You don’t hear much talk about working-class rock these days. Occasionally, the genre asserts itself, as with the Drive-By Truckers. But of the old standard-bearers, Bob Seger has long since faded, John Mellencamp has traded in his “Small Town” persona for wordly blues and protest songs (John Edwards’ use of “Small Town” as a campaign theme notwithstanding), and Bruce – well, he has become a voice for all classes, all the time, in Barackian America. As jobs and homes are lost, health coverage fades away, and “bailout” competes for most tagged word, listeners are hard-pressed to find these downward spirals addressed in song.
Joe Grushecky isn’t the chronicler of working-class lives he was in the late ’70s and early ’80s, when, as leader of Pittsburgh’s great Iron City Houserockers, he wrote songs about people he observed up close: disenfranchised steel workers, Vietnam vets and other struggling souls. In recent years, he has turned inward to reflect on home and family and personal history. On “A Good Life”, the title song of his 2006 album, he went so far as to say that, all things considered, things were pretty OK: “I got two kids, two cats/A good dog and a lucky hat/An old house, a fast car/But I don’t go very far/I got a beautiful wife/And I’m leading a good life.”
But more than a quarter-century after writing and recording hardscrabble, bluesified, barroom-charged classics such as “Love So Tough”, “Pumping Iron” and “Blood On The Bricks”, Grushecky is no less an embodiment of working-class pride and determination. As gratifying as his life has been as a family man, he has scuffled more than most rockers who once verged on stardom. Just how much he has scuffled is revealed in the documentary, A Good Life: The Joe Grushecky Story, which receives its Pittsburgh premiere next week.
Fans of Grushecky may be aware of his work as a high school special education teacher. What they may not know is that he has taught special ed, and counseled juvenile delinquents, and trained kids for GED tests, through virtually his entire music career. He has had to work regular hours to pay the bills. Both his son Johnny, who now performs with him, and his daughter Desiree had health problems when they were younger, and his gigs didn’t begin to take care of those expenses.
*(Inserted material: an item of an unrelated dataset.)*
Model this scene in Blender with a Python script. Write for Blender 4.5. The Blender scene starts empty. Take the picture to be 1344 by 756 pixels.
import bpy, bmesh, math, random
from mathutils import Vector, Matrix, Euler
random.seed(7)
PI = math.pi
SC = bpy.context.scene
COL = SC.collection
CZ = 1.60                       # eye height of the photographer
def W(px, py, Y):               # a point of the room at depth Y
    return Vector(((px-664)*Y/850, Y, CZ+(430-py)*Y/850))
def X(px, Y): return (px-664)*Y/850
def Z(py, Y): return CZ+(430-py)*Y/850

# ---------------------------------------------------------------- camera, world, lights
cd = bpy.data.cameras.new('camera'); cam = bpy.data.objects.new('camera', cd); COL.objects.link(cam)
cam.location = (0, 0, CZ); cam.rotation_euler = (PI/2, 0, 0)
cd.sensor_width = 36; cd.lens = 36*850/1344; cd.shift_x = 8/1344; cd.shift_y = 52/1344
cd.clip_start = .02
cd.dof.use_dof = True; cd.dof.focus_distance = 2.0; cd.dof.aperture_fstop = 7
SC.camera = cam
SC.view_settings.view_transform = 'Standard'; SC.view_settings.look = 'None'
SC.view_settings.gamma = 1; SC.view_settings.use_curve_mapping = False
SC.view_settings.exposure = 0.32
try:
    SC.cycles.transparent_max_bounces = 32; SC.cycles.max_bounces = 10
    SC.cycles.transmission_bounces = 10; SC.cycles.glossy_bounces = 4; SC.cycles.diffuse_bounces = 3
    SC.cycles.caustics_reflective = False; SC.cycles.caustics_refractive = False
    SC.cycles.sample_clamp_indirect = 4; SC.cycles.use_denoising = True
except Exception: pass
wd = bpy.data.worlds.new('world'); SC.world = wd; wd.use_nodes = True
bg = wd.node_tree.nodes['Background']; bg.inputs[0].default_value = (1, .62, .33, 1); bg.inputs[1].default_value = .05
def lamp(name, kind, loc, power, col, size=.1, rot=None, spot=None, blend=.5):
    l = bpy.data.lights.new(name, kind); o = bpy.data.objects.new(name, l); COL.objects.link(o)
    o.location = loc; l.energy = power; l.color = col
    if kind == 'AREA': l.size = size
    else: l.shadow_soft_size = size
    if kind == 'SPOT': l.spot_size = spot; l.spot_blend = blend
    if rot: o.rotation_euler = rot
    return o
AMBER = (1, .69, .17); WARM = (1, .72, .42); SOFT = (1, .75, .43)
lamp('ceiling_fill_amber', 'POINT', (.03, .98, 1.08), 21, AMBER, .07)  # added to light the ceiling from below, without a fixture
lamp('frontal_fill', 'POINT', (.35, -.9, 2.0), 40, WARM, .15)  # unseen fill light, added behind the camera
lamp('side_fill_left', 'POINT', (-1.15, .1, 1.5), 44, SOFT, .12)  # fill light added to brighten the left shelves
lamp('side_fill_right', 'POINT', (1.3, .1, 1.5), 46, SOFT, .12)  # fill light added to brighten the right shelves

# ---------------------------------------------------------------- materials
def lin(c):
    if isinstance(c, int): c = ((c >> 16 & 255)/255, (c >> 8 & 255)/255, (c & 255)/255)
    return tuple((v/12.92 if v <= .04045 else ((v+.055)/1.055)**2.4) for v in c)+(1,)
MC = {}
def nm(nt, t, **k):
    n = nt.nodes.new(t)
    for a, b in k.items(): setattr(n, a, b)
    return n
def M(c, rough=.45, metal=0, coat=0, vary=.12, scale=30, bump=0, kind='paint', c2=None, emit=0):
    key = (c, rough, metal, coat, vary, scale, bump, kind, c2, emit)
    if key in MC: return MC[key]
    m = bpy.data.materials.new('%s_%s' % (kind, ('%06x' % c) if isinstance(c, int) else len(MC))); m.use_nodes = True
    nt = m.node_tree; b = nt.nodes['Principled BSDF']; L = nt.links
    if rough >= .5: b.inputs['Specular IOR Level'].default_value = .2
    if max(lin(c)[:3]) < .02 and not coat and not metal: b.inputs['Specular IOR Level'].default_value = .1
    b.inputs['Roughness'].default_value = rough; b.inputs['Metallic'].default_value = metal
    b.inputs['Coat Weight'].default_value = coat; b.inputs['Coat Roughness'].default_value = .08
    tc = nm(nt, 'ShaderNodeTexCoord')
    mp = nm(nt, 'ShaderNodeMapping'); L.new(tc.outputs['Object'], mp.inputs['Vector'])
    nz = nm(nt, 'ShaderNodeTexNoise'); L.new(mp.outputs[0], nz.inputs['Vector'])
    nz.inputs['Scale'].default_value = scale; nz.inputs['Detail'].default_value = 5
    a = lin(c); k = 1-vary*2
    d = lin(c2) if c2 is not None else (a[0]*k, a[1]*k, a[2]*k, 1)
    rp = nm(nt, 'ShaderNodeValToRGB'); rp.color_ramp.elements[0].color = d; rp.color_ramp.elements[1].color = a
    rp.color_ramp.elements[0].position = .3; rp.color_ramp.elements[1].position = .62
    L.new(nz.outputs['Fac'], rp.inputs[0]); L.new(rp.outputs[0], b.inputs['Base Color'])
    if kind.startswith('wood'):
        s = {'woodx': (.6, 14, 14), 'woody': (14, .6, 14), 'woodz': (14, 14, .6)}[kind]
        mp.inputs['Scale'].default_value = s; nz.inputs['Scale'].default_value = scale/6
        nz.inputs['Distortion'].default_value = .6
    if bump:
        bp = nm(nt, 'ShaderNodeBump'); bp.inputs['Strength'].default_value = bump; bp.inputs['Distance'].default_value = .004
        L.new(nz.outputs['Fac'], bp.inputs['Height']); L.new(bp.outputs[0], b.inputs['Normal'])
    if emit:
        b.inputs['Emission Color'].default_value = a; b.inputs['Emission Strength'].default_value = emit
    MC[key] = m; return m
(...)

Though the Iron City Houserockers drew lavish praise – their second effort, Have a Good Time But…Get Out Alive, inspired comparisons to the Clash – they got only token support from their label, MCA, and their albums didn’t sell. They were dropped by MCA after their fourth recording, 1983′s Cracking Under Pressure. As good as Grushecky’s albums as a solo artist and as leader of the revamped Houserockers have been, they have sold even less – even with the generous support of his pal Bruce Springsteen, who not only has contributed to some of the albums as a singer, guitarist, songwriter and producer, but also joined the band for a week of club gigs as guitarist and backup singer.
(We learn in the documentary that Grushecky, who met Springsteen through Steve Van Zandt, a contributor to Have A Good Time, was actually rebuffed by his school when he asked for time off to accept Bruce’s invitation to hang with him on the east coast. He did what any sane man would have done: He quit. Ultimately, his Pittsburgh boss came to his senses and Grushecky got his day job back.)
Why did the Iron City Houserockers fail to transcend their status as critics’ darlings? Why did later recordings Grushecky thought had breakthrough written on them, like End Of The Century (which reflected affectingly on how Joe inherited his musical calling from his father, a country and jazz musician, and passed it down to his own son) and American Babylon, fail to find a wider audience? Perhaps it has been a matter of not getting enough record company support. Or perhaps in an era that didn’t have much use for true grit, he was held back by the Grabowski factor, to use fellow western Pennyslvanian Mike Ditka’s name for hard-nosed, plain-talking, unpretty working stiffs.
“I used to wonder why Have A Good Time never got played,” he said to me during an interview in Pittsburgh in 1981, shortly before the release of the Houserockers’ Blood On The Bricks, which they recorded in Los Angeles with producer Steve Cropper. “After spending six weeks in L.A., I knew. What do they know about factories and foundries and working hard and surviving? It’s all style out there, not substance.”
Los Angeles, of course, has no lock on that imbalance. But perhaps now that so many Americans are facing such hardship, substance will make a comeback. That day won’t come too soon for Grushecky. He may be decades removed from playing for steel workers at Morry’s Speak Easy Lounge in New Brighton, Pennsylvania – “The Rock Capital of Beaver County” to its owners, and Dante’s Inferno to him. He may be a lifetime away from becoming infatuated with such regional hits as the Del-Mars’ “Snacky Poo”, Donnie Elbert’s “Have I Sinned” and Randy & the Californians’ “Bad”. But his passion for pumping iron, rock-style, is undiminished. “This may be the best edition of the Houserockers I’ve ever had,” Grushecky says, his story far from finished.